@kyanny's blog

My thoughts, my life. Views/opinions are my own.

連休はゆっくりと、しかしそれなりに予定もあって堕落しきらずに過ごせていて、まあまあ仕事からデタッチできているのだけど、電子書籍ストアで延々と読む本を探して何も買わない、というのが何日か続くとやはり調子良くないんだなあと自覚する。決断力、勢いがすっかり削がれている。

今の仕事でイマイチだと思うのが、仕事に関する勉強のしづらさ。特定の技術に関するものはもちろん、ずっと流行りのアジャイル開発とか組織・チームをテーマにした本などは軒並み役に立たないので読む意味がなく、そうすると IT とかビジネス系の本の大半が「読むべき本」の対象から外れてしまう。

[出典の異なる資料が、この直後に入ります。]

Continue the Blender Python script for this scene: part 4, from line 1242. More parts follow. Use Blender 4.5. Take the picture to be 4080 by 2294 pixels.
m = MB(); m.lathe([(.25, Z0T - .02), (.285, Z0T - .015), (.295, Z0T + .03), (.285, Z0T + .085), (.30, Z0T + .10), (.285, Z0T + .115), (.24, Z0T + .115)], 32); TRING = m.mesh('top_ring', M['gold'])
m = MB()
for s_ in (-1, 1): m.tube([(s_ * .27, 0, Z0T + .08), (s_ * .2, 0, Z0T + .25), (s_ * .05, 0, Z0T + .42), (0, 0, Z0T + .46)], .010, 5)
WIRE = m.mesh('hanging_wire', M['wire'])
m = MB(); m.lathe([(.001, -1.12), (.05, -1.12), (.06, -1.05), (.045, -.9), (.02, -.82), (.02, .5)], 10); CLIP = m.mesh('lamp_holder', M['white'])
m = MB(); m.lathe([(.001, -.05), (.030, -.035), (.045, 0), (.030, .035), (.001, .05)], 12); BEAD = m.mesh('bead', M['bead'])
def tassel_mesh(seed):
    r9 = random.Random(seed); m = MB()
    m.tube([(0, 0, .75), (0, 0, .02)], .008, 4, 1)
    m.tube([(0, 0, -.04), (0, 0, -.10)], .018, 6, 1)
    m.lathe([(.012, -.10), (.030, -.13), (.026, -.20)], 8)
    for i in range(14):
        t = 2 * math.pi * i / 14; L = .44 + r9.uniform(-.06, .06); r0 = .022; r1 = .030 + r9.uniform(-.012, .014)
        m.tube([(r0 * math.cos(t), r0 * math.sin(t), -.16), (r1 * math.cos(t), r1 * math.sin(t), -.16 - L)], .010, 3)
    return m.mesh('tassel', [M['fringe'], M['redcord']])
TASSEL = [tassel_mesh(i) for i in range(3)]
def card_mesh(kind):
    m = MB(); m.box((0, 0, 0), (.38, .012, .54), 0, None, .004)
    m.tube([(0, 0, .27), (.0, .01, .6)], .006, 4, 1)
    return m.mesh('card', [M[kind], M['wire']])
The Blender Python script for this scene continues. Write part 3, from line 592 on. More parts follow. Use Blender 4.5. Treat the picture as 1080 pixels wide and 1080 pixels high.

この仕事に就くまで、本屋の IT 関連書籍の棚に行けばそこには読むべき本がぎっしり詰まっていて、その中から最も優先すべきものを泣く泣く選ぶ、というのが当たり前だった。勉強すべき対象が多すぎることが問題で、何を学ぶかは問題ではなかった。何から学ぶか、が問題だった。

ここへきて、もしかしたら職業人生で初めて、学ぶべきことが自明でないという状況に陥ったのかもしれない。自明でないというか、とにかく手当たり次第に新しいことを学べば何かしら役に立つはずとは言えない状況。むしろ大半のことは学んでも役に立たない、ということの張り合いのなさ。

しかし世の中の仕事の多くは、実はこれが普通なんじゃないか。IT エンジニアみたいに、学ぶべきことが無限にあり、何を学んでも何かしらプラスになるとピュアに信じられる職業のほうが珍しいんじゃないか。とすると、日本のビジネスパーソンは本を読まないとかいうのも仕方ないよなという気にもなってくるし、これはきつい状況だなと思う。実際の仕事を通じてしか学び成長することができない。読書とか自習でショートカットできない。これでは余暇があっても持て余してしまうし、モチベーションも下がる。下がった状態が平常値になってしまい、あると感じていた余裕もなくなってしまう。